> _Supplied data_
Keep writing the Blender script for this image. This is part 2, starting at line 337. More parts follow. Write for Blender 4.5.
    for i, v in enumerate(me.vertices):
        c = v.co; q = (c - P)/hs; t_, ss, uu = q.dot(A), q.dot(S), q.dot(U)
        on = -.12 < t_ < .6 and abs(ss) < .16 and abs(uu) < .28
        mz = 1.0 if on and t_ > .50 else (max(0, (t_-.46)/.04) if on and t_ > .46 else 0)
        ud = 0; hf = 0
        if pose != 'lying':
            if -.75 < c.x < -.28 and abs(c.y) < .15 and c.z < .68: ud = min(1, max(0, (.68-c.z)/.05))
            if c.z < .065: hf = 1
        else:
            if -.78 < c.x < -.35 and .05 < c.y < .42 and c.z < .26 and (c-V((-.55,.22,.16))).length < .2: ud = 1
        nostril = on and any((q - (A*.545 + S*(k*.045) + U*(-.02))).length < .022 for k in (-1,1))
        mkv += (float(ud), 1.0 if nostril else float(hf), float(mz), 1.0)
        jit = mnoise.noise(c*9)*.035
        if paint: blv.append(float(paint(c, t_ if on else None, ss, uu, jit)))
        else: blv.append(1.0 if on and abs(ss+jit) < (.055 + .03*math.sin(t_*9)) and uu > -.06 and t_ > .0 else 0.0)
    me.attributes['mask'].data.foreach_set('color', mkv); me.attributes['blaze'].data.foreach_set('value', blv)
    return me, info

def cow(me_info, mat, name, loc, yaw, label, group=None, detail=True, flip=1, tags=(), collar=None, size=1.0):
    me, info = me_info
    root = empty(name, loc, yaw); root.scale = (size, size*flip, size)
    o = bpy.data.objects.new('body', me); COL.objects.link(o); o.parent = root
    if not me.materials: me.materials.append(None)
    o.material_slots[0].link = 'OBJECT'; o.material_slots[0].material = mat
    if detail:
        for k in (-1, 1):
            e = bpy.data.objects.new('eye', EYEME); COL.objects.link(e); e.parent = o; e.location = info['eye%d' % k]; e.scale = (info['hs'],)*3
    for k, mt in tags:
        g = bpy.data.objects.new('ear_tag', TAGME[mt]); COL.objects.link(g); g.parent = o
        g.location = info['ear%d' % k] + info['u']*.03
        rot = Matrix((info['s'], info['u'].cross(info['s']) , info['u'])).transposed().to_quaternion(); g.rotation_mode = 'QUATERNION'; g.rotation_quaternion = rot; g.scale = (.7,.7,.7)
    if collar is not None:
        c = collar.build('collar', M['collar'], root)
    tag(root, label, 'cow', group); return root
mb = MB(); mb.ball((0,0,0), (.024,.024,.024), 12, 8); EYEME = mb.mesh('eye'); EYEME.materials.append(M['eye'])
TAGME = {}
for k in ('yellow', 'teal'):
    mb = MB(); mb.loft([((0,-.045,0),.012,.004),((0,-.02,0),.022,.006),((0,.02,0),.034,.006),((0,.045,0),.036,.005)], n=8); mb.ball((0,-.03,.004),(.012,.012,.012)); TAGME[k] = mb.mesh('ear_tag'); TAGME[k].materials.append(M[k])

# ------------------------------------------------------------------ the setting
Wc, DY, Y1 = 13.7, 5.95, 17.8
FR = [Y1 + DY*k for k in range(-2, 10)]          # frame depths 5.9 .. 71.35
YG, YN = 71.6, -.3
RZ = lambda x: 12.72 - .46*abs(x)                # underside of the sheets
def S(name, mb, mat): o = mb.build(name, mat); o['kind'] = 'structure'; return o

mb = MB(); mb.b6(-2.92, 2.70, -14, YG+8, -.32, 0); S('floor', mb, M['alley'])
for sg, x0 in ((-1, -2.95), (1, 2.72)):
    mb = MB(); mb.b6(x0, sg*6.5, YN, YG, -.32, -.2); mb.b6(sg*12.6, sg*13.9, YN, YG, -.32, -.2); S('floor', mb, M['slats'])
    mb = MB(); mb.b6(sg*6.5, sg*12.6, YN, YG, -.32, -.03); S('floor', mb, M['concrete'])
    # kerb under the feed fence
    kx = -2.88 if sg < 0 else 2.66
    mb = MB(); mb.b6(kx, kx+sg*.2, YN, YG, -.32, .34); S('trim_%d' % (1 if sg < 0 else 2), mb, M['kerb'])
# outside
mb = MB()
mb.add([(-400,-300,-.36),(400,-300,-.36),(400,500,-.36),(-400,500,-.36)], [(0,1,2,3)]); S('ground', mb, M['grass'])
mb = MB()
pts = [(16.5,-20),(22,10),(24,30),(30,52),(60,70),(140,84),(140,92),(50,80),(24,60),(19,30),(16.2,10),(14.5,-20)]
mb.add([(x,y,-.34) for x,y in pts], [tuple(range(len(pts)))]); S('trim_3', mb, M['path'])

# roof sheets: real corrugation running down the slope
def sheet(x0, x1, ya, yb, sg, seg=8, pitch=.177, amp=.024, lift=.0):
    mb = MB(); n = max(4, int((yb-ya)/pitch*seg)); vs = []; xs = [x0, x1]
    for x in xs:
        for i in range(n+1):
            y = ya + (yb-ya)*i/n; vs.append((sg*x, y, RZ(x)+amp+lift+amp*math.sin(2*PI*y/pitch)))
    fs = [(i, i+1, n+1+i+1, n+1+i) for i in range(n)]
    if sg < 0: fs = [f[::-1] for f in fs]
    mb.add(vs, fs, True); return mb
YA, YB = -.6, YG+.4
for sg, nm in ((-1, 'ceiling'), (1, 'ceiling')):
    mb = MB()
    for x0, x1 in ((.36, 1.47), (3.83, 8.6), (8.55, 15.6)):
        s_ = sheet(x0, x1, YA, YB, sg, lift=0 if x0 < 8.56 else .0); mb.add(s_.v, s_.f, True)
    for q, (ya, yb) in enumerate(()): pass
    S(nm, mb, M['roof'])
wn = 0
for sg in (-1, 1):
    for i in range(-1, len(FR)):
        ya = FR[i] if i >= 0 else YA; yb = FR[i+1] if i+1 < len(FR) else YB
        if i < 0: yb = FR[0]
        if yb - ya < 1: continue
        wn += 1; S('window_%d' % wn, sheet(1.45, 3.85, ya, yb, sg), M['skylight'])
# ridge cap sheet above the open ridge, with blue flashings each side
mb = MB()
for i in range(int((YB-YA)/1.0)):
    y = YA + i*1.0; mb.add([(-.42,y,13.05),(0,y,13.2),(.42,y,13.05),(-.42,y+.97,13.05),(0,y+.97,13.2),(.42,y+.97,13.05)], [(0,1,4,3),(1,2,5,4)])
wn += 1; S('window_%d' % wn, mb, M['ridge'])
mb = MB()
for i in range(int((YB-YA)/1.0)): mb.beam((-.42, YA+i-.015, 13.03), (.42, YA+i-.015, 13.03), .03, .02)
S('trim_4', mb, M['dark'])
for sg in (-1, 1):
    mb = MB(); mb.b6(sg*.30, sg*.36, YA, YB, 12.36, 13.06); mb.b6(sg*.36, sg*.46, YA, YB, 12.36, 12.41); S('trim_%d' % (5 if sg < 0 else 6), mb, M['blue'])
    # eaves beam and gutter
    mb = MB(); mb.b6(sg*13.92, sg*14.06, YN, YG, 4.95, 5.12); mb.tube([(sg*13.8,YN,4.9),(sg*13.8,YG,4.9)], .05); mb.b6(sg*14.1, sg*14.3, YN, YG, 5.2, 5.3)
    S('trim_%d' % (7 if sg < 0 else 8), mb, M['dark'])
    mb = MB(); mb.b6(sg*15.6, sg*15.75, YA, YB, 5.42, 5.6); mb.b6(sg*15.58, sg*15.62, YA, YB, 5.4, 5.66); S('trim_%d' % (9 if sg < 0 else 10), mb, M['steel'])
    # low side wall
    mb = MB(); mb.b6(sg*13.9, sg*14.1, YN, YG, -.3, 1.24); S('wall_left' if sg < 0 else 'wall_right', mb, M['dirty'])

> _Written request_
The lines to be given again exactly are those from the one containing "s_ = sheet(x0, x1, YA, YB, sg, lift=0" up to and including the one containing "for q, (ya, yb) in enumerate(()): pass".

> _Response_
        s_ = sheet(x0, x1, YA, YB, sg, lift=0 if x0 < 8.56 else .0); mb.add(s_.v, s_.f, True)
    for q, (ya, yb) in enumerate(()): pass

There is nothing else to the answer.